### DIRECTIVE:
Copy exactly the lines from the beginning of the data down to and including the line holding "tag(e, label, 'sprinkler", without any pictures.

### INFORMATION SUPPLIED:
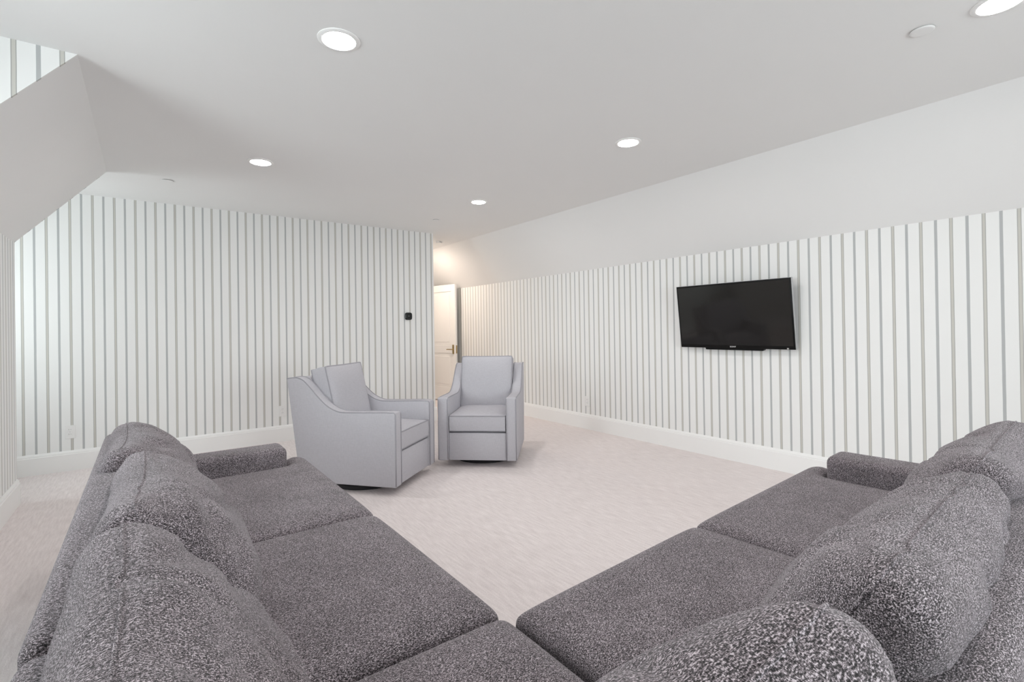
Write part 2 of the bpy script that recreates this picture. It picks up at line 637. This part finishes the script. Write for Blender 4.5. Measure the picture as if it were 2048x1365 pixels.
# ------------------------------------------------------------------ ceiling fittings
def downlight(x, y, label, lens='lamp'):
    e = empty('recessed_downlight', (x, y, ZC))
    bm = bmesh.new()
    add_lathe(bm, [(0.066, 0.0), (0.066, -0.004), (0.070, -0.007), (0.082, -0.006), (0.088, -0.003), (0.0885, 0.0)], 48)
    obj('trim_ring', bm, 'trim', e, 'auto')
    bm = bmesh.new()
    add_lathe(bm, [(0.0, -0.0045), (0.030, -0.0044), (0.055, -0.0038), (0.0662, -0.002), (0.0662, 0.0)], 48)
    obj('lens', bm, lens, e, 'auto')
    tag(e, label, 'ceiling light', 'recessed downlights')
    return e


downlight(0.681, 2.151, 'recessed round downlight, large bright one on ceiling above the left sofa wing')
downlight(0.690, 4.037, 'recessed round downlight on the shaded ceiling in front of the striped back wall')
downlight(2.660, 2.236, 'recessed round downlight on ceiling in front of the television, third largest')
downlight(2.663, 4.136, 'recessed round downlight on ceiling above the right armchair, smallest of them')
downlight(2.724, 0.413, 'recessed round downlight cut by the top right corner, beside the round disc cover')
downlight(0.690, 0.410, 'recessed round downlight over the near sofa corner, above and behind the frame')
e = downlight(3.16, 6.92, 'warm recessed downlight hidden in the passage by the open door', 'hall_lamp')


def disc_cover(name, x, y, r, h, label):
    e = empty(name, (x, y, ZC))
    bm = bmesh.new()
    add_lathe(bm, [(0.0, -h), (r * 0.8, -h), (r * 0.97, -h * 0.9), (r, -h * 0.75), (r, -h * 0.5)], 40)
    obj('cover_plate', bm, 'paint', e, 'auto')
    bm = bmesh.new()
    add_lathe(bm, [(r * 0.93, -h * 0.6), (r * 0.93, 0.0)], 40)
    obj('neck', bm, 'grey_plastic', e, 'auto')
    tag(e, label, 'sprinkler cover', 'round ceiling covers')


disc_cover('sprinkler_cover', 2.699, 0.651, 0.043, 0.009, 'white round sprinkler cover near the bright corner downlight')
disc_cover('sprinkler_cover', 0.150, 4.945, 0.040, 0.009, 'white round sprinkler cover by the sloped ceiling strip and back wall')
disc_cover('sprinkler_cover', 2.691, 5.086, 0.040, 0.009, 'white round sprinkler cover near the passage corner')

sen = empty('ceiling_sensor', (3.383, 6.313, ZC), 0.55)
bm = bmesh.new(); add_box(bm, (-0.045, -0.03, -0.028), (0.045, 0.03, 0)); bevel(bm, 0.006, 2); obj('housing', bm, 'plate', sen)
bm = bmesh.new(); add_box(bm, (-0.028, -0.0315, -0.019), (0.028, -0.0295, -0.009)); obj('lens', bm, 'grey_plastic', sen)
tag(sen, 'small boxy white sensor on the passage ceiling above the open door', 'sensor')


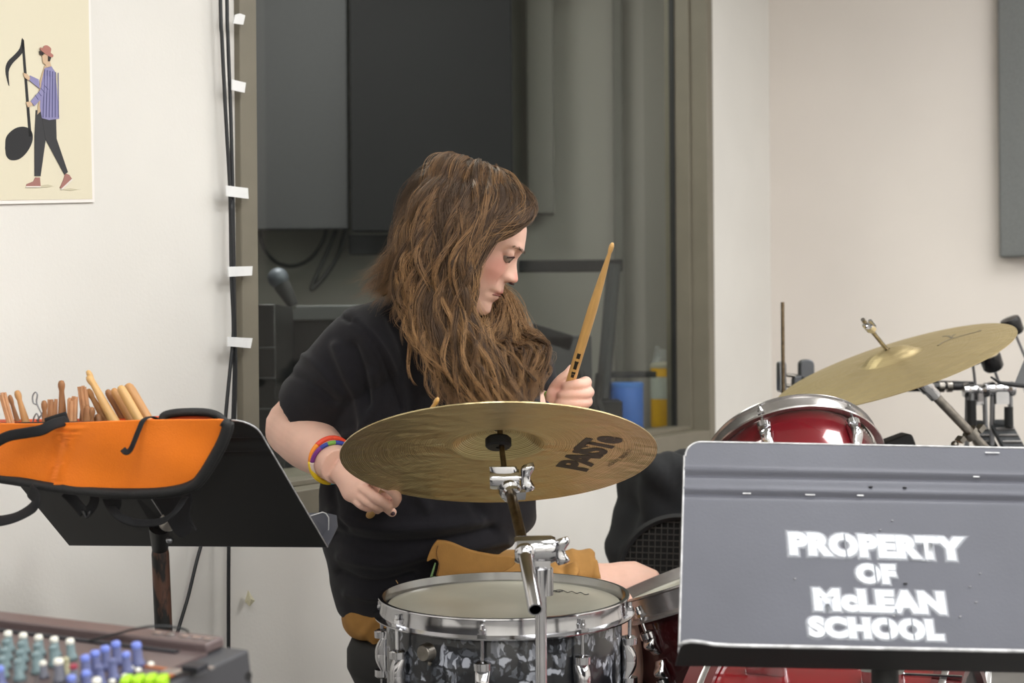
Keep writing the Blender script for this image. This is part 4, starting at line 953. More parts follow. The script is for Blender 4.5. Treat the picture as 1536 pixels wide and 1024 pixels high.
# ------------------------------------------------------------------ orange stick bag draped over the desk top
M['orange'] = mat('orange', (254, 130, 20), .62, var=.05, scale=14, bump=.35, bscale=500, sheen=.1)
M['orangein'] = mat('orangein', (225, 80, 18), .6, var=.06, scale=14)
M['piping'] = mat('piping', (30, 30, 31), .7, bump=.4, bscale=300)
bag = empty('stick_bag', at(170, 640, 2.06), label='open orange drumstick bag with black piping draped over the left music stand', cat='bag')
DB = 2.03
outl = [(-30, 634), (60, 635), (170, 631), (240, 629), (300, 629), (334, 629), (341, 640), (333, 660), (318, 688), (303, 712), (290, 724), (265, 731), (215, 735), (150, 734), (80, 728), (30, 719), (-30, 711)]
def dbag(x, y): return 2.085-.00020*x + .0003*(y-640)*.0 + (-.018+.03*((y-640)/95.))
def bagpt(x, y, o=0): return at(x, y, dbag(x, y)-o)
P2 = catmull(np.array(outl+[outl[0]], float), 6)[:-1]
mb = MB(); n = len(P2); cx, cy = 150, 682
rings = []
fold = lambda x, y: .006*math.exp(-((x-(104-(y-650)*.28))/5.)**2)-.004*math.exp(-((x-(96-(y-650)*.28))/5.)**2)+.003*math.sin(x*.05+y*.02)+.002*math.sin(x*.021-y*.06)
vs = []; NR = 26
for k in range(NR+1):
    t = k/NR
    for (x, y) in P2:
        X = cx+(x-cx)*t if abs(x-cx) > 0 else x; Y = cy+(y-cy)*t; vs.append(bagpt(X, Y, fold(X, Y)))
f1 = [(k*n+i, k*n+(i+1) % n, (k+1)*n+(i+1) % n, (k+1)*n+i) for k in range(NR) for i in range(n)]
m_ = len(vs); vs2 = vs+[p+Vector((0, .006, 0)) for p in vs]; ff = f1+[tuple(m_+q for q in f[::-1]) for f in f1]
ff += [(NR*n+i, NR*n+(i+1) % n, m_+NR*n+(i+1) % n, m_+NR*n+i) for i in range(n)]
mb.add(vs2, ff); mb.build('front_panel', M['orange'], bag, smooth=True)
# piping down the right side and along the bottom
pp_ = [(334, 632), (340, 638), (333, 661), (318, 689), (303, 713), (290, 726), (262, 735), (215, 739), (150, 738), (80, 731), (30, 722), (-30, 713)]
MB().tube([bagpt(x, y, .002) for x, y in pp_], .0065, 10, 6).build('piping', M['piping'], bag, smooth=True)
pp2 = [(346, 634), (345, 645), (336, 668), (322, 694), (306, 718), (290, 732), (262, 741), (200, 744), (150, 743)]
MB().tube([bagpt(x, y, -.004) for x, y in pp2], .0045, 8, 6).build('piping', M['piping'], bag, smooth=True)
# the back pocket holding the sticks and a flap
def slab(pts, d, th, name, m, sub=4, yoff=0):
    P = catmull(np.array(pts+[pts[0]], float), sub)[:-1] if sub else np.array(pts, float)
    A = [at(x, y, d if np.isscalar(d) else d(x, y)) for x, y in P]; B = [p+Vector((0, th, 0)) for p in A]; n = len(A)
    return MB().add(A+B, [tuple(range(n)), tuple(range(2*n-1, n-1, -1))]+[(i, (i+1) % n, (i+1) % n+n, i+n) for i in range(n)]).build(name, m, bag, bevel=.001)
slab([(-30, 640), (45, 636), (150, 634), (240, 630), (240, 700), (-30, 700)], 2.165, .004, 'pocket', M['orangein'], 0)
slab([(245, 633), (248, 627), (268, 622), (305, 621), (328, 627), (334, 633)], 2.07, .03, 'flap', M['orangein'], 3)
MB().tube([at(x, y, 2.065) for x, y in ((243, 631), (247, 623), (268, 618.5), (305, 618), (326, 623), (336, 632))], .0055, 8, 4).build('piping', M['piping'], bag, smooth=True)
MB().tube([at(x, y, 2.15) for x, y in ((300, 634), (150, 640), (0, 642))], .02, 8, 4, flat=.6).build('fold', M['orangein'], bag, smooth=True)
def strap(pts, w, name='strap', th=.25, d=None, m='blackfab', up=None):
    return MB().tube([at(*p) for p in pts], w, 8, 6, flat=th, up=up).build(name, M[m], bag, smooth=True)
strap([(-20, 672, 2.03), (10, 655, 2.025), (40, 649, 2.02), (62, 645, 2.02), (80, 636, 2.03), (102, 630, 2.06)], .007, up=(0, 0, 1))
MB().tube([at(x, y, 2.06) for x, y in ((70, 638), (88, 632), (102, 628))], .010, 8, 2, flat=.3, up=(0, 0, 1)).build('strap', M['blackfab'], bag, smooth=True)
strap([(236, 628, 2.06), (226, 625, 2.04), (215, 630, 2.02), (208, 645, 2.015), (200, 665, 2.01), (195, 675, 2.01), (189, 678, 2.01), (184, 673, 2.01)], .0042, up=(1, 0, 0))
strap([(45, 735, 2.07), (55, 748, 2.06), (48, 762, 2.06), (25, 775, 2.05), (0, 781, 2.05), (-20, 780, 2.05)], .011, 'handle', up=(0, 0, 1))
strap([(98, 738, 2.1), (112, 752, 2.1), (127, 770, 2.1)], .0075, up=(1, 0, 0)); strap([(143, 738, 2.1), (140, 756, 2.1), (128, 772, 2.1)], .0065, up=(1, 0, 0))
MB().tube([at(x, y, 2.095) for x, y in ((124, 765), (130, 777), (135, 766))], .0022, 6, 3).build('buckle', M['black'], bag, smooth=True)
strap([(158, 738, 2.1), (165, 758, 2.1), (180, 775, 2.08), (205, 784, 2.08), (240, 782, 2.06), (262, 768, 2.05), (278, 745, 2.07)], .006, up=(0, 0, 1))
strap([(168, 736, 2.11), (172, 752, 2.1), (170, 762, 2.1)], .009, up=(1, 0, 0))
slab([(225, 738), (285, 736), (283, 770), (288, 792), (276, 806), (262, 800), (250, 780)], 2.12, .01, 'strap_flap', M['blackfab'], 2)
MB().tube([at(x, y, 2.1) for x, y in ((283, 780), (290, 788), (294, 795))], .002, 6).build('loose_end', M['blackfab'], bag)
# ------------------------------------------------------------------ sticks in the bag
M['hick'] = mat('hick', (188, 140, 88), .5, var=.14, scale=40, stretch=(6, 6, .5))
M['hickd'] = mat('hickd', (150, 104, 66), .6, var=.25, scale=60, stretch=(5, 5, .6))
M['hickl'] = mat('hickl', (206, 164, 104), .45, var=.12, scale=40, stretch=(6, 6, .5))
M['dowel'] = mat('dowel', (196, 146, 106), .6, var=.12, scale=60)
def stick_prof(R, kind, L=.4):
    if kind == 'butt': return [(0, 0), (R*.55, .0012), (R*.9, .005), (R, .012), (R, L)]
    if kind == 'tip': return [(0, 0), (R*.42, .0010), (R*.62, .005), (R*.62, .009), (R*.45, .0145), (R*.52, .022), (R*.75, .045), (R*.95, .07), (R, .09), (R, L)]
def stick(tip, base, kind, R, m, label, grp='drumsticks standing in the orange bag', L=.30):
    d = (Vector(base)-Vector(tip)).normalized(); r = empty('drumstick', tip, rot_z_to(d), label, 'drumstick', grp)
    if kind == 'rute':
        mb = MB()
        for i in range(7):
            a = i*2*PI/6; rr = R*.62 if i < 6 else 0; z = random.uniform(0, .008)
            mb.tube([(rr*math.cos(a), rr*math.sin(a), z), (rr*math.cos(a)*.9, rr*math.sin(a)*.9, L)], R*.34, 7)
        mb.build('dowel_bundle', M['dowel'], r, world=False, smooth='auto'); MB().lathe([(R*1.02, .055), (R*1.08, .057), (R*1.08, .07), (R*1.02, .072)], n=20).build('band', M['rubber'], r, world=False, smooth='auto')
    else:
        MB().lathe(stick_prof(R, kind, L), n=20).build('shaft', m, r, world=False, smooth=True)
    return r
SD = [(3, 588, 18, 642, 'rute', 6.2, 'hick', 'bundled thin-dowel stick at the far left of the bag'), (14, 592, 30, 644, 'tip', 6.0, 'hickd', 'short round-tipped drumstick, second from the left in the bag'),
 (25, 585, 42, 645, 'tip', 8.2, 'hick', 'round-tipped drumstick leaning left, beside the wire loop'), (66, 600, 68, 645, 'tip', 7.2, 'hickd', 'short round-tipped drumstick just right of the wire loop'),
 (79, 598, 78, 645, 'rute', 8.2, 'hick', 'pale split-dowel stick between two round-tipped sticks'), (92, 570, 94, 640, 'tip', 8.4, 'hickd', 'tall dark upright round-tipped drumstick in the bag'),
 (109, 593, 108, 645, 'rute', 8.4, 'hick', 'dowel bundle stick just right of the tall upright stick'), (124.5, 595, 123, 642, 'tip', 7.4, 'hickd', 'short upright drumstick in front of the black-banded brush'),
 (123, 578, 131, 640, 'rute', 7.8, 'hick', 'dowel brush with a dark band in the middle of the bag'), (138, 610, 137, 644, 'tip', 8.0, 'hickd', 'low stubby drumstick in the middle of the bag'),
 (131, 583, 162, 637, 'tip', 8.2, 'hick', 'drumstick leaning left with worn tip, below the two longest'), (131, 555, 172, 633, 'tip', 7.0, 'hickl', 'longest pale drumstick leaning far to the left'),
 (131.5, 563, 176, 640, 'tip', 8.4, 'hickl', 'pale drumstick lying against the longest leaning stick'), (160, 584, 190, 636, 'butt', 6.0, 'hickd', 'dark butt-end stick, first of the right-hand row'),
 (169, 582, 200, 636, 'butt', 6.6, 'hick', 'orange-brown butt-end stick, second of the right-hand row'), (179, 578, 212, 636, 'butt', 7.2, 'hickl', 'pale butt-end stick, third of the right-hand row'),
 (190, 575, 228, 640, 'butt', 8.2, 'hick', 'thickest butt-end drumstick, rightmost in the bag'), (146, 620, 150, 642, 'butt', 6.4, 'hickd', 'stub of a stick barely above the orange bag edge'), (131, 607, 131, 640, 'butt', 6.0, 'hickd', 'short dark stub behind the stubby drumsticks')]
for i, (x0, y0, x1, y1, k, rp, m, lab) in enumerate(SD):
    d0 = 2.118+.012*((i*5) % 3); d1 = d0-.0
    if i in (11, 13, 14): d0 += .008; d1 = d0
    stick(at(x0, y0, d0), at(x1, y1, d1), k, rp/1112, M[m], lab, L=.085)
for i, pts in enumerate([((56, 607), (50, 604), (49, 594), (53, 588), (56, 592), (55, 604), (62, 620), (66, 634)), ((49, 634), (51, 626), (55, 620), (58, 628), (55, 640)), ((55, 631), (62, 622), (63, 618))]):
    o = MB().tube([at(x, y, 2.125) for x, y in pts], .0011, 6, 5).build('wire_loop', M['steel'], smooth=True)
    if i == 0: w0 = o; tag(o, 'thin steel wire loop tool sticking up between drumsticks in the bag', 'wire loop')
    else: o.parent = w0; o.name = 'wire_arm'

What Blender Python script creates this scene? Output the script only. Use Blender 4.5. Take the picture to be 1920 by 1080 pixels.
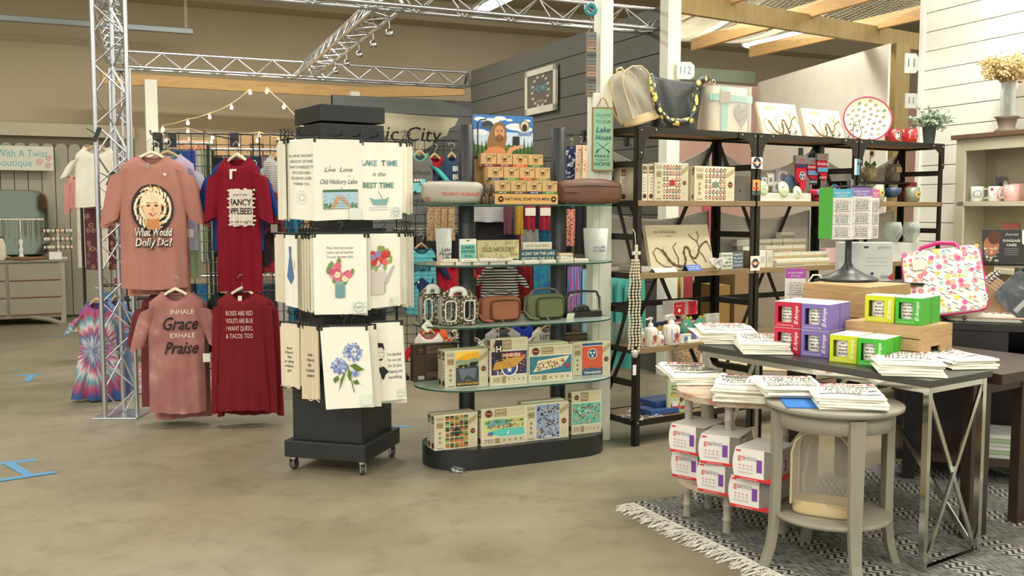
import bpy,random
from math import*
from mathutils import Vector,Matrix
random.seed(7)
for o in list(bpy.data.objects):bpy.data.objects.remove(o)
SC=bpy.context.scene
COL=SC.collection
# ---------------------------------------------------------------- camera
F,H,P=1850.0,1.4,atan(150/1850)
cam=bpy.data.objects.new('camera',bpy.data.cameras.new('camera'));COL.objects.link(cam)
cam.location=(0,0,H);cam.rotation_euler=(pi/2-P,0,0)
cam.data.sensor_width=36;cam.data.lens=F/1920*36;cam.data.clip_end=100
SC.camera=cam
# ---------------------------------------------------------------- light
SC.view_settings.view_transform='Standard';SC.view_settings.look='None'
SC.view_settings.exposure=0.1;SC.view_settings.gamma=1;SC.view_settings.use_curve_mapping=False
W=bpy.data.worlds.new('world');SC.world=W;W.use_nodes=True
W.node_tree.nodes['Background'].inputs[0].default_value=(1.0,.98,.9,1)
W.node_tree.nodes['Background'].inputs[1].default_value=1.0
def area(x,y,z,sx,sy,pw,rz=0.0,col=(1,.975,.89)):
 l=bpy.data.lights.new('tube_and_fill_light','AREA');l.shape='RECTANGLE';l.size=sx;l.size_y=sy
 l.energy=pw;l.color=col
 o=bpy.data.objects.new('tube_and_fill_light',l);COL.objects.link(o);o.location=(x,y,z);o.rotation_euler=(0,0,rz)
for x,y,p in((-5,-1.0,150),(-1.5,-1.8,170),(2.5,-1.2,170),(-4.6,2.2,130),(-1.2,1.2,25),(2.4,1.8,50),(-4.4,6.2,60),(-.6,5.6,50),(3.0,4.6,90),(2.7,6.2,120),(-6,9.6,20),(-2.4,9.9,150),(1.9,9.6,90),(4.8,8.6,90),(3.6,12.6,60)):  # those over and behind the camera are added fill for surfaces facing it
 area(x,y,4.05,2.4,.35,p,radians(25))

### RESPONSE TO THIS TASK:
Write part 2 of the bpy script that recreates this picture. It picks up at line 637. This part finishes the script. Write for Blender 4.5. Measure the picture as if it were 2048x1365 pixels.
# ------------------------------------------------------------------ ceiling fittings
def downlight(x, y, label, lens='lamp'):
    e = empty('recessed_downlight', (x, y, ZC))
    bm = bmesh.new()
    add_lathe(bm, [(0.066, 0.0), (0.066, -0.004), (0.070, -0.007), (0.082, -0.006), (0.088, -0.003), (0.0885, 0.0)], 48)
    obj('trim_ring', bm, 'trim', e, 'auto')
    bm = bmesh.new()
    add_lathe(bm, [(0.0, -0.0045), (0.030, -0.0044), (0.055, -0.0038), (0.0662, -0.002), (0.0662, 0.0)], 48)
    obj('lens', bm, lens, e, 'auto')
    tag(e, label, 'ceiling light', 'recessed downlights')
    return e


downlight(0.681, 2.151, 'recessed round downlight, large bright one on ceiling above the left sofa wing')
downlight(0.690, 4.037, 'recessed round downlight on the shaded ceiling in front of the striped back wall')
downlight(2.660, 2.236, 'recessed round downlight on ceiling in front of the television, third largest')
downlight(2.663, 4.136, 'recessed round downlight on ceiling above the right armchair, smallest of them')
downlight(2.724, 0.413, 'recessed round downlight cut by the top right corner, beside the round disc cover')
downlight(0.690, 0.410, 'recessed round downlight over the near sofa corner, above and behind the frame')
e = downlight(3.16, 6.92, 'warm recessed downlight hidden in the passage by the open door', 'hall_lamp')


def disc_cover(name, x, y, r, h, label):
    e = empty(name, (x, y, ZC))
    bm = bmesh.new()
    add_lathe(bm, [(0.0, -h), (r * 0.8, -h), (r * 0.97, -h * 0.9), (r, -h * 0.75), (r, -h * 0.5)], 40)
    obj('cover_plate', bm, 'paint', e, 'auto')
    bm = bmesh.new()
    add_lathe(bm, [(r * 0.93, -h * 0.6), (r * 0.93, 0.0)], 40)
    obj('neck', bm, 'grey_plastic', e, 'auto')
    tag(e, label, 'sprinkler cover', 'round ceiling covers')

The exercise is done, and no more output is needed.